Working with expressions often requires simplifying them to make calculations easier. Simplifying can involve breaking down components, especially when dealing with exponents. For example, in the exercise expression \(\frac{4^{1.5} \times 8^{1 / 3}}{2^{2} \times 32^{-2 / 5}}\), each term can be simplified individually before solving the whole expression.

• For \(4^{1.5}\), recognizing that \(4 = 2^2\) allows us to apply the power rule, converting it to \(2^{3}\).
• Similarly, \(8^{1/3}\) simplifies from \(8 = 2^3\) to \(2^{1}\) using the same power rules.
• The term \(32^{-2/5}\) becomes \((2^5)^{-2/5} = 2^{-2}\), translating it to a simpler form, \(\frac{1}{4}\).

Simplifying expressions in this way makes further calculations much more straightforward.

Evaluating expressions with fractions is all about simplifying the numerator and the denominator separately to break down the complexity. In our exercise, we've simplified each component:

• Numerator: \(8 \times 2 = 16\).
• Denominator: \(4 \times \frac{1}{4} = 1\).

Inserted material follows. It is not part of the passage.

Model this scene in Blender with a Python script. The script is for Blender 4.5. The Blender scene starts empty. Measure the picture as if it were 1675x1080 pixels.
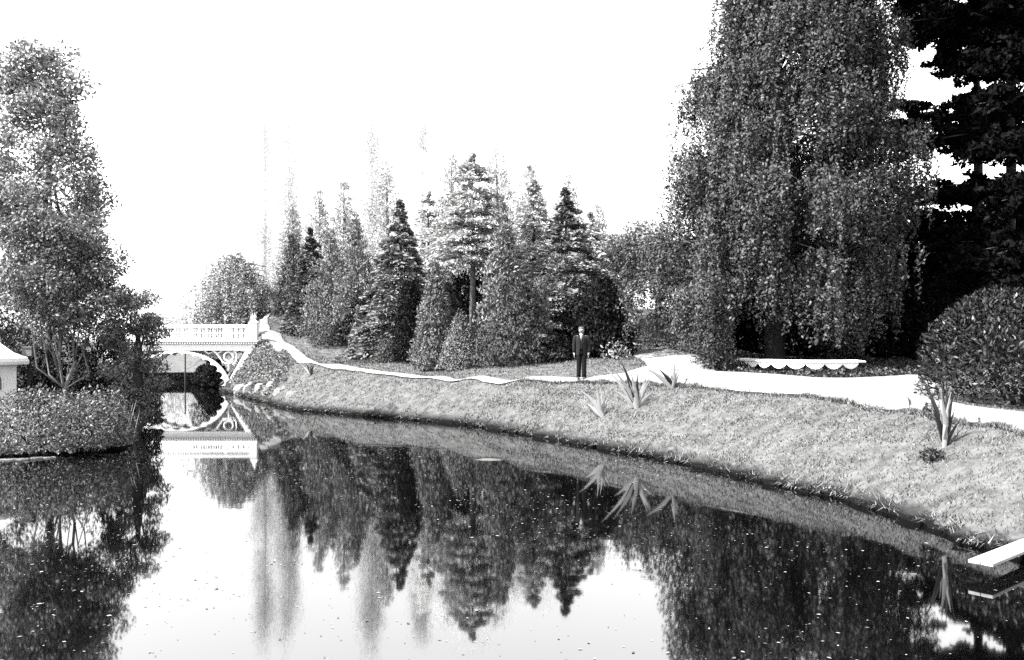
import bpy, bmesh, math
import numpy as np
from mathutils import Vector, Matrix

# ------------------------------------------------------------------ camera, sky, sun, exposure
scene = bpy.context.scene
COL = scene.collection
R = math.radians
F, CX, HY, CZ = 1450.0, 837.5, 548.0, 3.1          # focal length and horizon in photo pixels, eye height over the water

cam_data = bpy.data.cameras.new('camera')
cam = bpy.data.objects.new('camera', cam_data); COL.objects.link(cam)
cam.location = (0, 0, CZ); cam.rotation_euler = (R(90), 0, 0)
cam_data.sensor_width = 36; cam_data.lens = F / 1675 * 36
cam_data.shift_y = 8 / 1675
cam_data.clip_start = 0.1; cam_data.clip_end = 3000
scene.camera = cam

SUN_EL = R(48)
SUN = Vector((-0.92, -0.40, 0)).normalized() * math.cos(SUN_EL) + Vector((0, 0, math.sin(SUN_EL)))
world = bpy.data.worlds.new('World'); scene.world = world; world.use_nodes = True
wn, wl = world.node_tree.nodes, world.node_tree.links
wn.clear()
sky = wn.new('ShaderNodeTexSky'); sky.sky_type = 'NISHITA'; sky.sun_disc = False
sky.sun_elevation = SUN_EL; sky.sun_rotation = math.atan2(SUN.x, SUN.y)
sky.air_density = 1.5; sky.dust_density = 0.7; sky.ozone_density = 1.0
sep = wn.new('ShaderNodeSeparateColor')              # the old plate saw only the blue of the sky
bg = wn.new('ShaderNodeBackground'); bg.inputs['Strength'].default_value = 0.10
wo = wn.new('ShaderNodeOutputWorld')
wl.new(sky.outputs[0], sep.inputs[0]); wl.new(sep.outputs[2], bg.inputs['Color']); wl.new(bg.outputs[0], wo.inputs[0])

sun_data = bpy.data.lights.new('sun', 'SUN'); sun_data.energy = 4.0; sun_data.angle = R(0.5)
sun_data.color = (1, 0.995, 0.985)
sun = bpy.data.objects.new('sun', sun_data); COL.objects.link(sun)
sun.rotation_euler = SUN.to_track_quat('Z', 'Y').to_euler(); sun.location = (-30, -20, 40)

vs = scene.view_settings
vs.view_transform = 'Standard'; vs.look = 'None'; vs.gamma = 1; vs.use_curve_mapping = False
vs.exposure = 2.6
scene.render.engine = 'CYCLES'
scene.cycles.max_bounces = 8; scene.cycles.diffuse_bounces = 4; scene.cycles.glossy_bounces = 3
scene.cycles.transmission_bounces = 4; scene.cycles.transparent_max_bounces = 4
scene.cycles.use_denoising = False
scene.cycles.caustics_reflective = False; scene.cycles.caustics_refractive = False
scene.cycles.sample_clamp_indirect = 6

# ------------------------------------------------------------------ helpers
def rng(seed): return np.random.default_rng(seed)
def X(px, Y): return (px - CX) / F * Y
def Z(py, Y): return CZ - (py - HY) / F * Y
def W(px, py, Y): return (X(px, Y), Y, Z(py, Y))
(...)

Once both the numerator and the denominator are in their simplest forms, the fraction \(\frac{16}{1}\) becomes much easier to understand and solve, arriving at a result of 16.

Power rules in mathematics help us manage expressions involving exponents. These rules simplify expressions greatly and are essential when working with roots and powers. Let's break down the key power rules used in this exercise:

• Product of Powers: When you multiply terms with the same base, add the exponents. For example, \(a^m \times a^n = a^{m+n}\).
• Power of a Power: When raising an exponent to another power, multiply the exponents: \((a^m)^n = a^{m \times n}\).
• Fractional Exponents: A fractional exponent like \(a^{m/n}\) means the n-th root of the base raised to the m power, \(\sqrt[n]{a^m}\).
• Negative Exponents: Inverse the base and convert the negative exponent to a positive exponent, \(a^{-m} = \frac{1}{a^m}\).

Understanding and applying these power rules not only aids in simplifying expressions but also makes evaluating them more intuitive and systematic.